Я каждый день ждал помощи, ждал, что адвокат приедет и я ему покажу следы от наручников на руках. Если он приедет с фотоаппаратом, я сниму одежду и покажу синяки, оставшиеся после избиений. Я со своих 75 кг похудел до 55 всего лишь за полмесяца. Один раз увидел свое отражение в зеркале и отпрыгнул: никогда еще я не был таким худым. Это было действие кормежки впроголодь и стресса. Очень хотелось сообщить об этом беспределе.

— В какой момент начался конфликт с администрацией ИК-7?

— С первой минуты. Меня сразу же отделили от этапа, отобрали вещи, повели в камеру... Но, насколько я понимаю, там не было какого-то особого отношения исключительно ко мне. Наоборот — это целая система мясорубки, все через нее проходят. Мой пример показал, что они уже настолько обнаглели от безнаказанности, что даже у политического заключенного не было иммунитета от их беспредела. Я был лишь одним из.

— А что происходило с декабря по январь на этапе на Алтай? Об этом почти ничего не известно.

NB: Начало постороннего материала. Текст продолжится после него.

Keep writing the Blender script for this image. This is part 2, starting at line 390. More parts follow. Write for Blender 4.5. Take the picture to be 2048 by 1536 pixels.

— 2 декабря я находился в ПКТ (помещение камерного типа. — Ред). Мне в обед сказали быстро собираться. Вещи бегом покидали, сунули сумки в руки и отправили в автозак, который довез меня до поезда. Обычный этапный поезд, которым перевозят заключенных. «Столыпин». Правда, тогда я еще не знал, куда еду. Кто-то из сотрудников сказал, что вроде в какую-то больницу. Сначала меня привезли в СИЗО Вологды, затем — в кировское СИЗО, потом — в тюменское, а оттуда в новосибирское. И 7 января меня привезли на Алтай. Я уверен, что этот долгий этап понадобился [начальнику ИК-7 Сергею] Коссиеву и его подчиненным, чтобы скрыть их преступления. Чтобы я не мог работать на месте с адвокатом. О том, что меня разыскивают, я узнал только в новосибирском СИЗО: там у меня было радио, по нему и услышал. Сразу после этого эфира меня быстренько повезли дальше.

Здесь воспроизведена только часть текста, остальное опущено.